Asteroid 2017 RV1 passed by the Earth at a distance of about 6 820 000
km (17.7 times the average distance between the Earth and the Moon, or
4.58% of the distance between the Earth and the Sun), slightly before 4.45 am
GMT on Thursday 12 October 2017. There was no danger of
the asteroid hitting us, though were it to do so it would have
presented a significant threat. 2017 RV1 has an estimated
equivalent
diameter of 180-570 m (i.e. it is estimated that a spherical object
with
the same volume would be 180-570 m in diameter), and an object of this
size would be predicted to be capable of
passing through the Earth's
atmosphere relatively intact, impacting the ground directly with an
explosion that would be 12 000-600 000 times as powerful as the
Hiroshima
bomb. Such an impact would result in an impact crater over 2-8 km
in
diameter
and devastation on a global scale, as well as climatic effects that
would last decades or even centuries.
The calculated orbit of 2017 RV1. Minor Planet Center.

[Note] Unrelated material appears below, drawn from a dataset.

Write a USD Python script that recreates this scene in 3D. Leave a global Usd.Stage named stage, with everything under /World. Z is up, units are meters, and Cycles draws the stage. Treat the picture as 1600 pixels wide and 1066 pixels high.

2017 RV1 was discovered on 12 September 2017 (thirty days before its closest approach to the Earth) by the University of Hawaii's PANSTARRS
telescope on Mount Haleakala on Maui. The designation 2017 RV1 implies
that it was the 46th asteroid (asteroid V1) discovered in the first
half of September 2017 (period 2017 R).
2017 RV1 has a 1377 day orbital period and an eccentric orbit
tilted at an angle of 2.04° to the plane of the Solar System, which
takes it from 0.89 AU from the Sun (i.e. 89% of he average distance at
which the Earth orbits the Sun)
to 3.94 AU from the Sun (i.e. 394% of
the
average distance at which the Earth orbits the Sun, considerably more
than
twice the distance at which the planet Mars orbits the Sun).
It is therefore classed as an
Apollo Group Asteroid (an asteroid that is on average further from the
Sun than the Earth, but which does get closer). This means that the
asteroid has occasional close encounters with the planet Earth, with the last thought to have occurred in September 2002
next predicted to occur in September 2036. It is also calculated to have occasional close encounters with the planet Jupiter, with the last thought to have happened in October 1970 and the next predicted for February 2031. As
an asteroid probably larger than 150 m in diameter that occasionally
comes within 0.05 AU of the Earth, 2017 SN2 is also
classified as a Potentially Hazardous Asteroid (it comes no closer to
the Sun than 105% of the average distance at which the Earth orbit's the
Sun, but the Earth's orbit is not completely circular).